Juan Foyth — Villarreal's versatile defender, part of the 2022 winning squad — picked up a serious injury that ended his season. Giovani Lo Celso, also at Villarreal on loan, tore his quadriceps. Valentín Carboni is out with a knee injury.

Three squad-level players. All gone.

Without Foyth, the backup centre-back spots are being fought over by Marseille's Leonardo Balerdi, Bournemouth's Marcos Senesi, and River Plate's Lautaro Rivero. Lisandro Martínez is slowly getting back to fitness at Manchester United after a long-term injury, but nobody's sure he'll be ready.

Who partners Romero and Otamendi from the bench? That's one of the biggest debates left before the squad drops.
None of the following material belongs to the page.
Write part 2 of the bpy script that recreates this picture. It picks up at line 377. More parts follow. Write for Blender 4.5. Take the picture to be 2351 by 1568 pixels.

ARGENTINA WITHOUT MESSI — THEY CAN DO IT

Here's the thing Scaloni won't say out loud, but the numbers say for him.

Since Qatar 2022, Argentina have played 11 matches without Messi — mostly because of injury. They lost twice. Colombia and Ecuador in World Cup qualifying. Won the other nine.

Scaloni did put it directly: "The team can play the same way with Leo or without him now. That used to be harder — we had to change things. Now we don't. That's a positive."

This isn't the Argentina of ten years ago, where no Messi meant no ideas. This squad has structure, depth, belief. If Messi plays, he's the cherry on top. But they don't need him to function.

And that, weirdly, makes his decision easier. He doesn't have to play because Argentina are desperate. He only has to play if he wants to.

The team's already set up camp. Kansas City is the base — training at the Compass Minerals National Performance Center, the facility Sporting KC use every day. The opener at Arrowhead Stadium, home of the NFL's Chiefs. Logistics sorted. Facilities booked. Everything planned.

A HISTORIC OPPORTUNITY

And here's what makes all of this feel so much bigger than one tournament.

If Messi says yes — and Argentina win — it'll be something football hasn't seen in 64 years. No team has won back-to-back World Cups since Brazil in 1962.

That Brazil side — Pelé, Garrincha, Gilmar, Didi — defended their title in Chile after winning in Sweden four years earlier. Since then? Nobody. Germany won in 1990, got knocked out in the quarters in '94. Brazil won in 2002, went out in the quarters in '06. Italy won in 2006, crashed out in the group stage in 2010. France won in 2018, lost the 2022 final to Argentina.

Sixty-four years. Nobody's done it.

And now a nearly-39-year-old might be the one to break that streak. Messi lifting it at 35 in Qatar, then again at 39 in North America — across two completely different squads. Only Pelé sits in that category. Nobody else.

That's why Argentina is waiting. That's why Inter Miami is watching. That's why Scaloni keeps saying "it's up to him."

One yes — and the final dance begins.

One no — and the story changes.

Messi stays quiet. One month out. Everything's about to get very hot.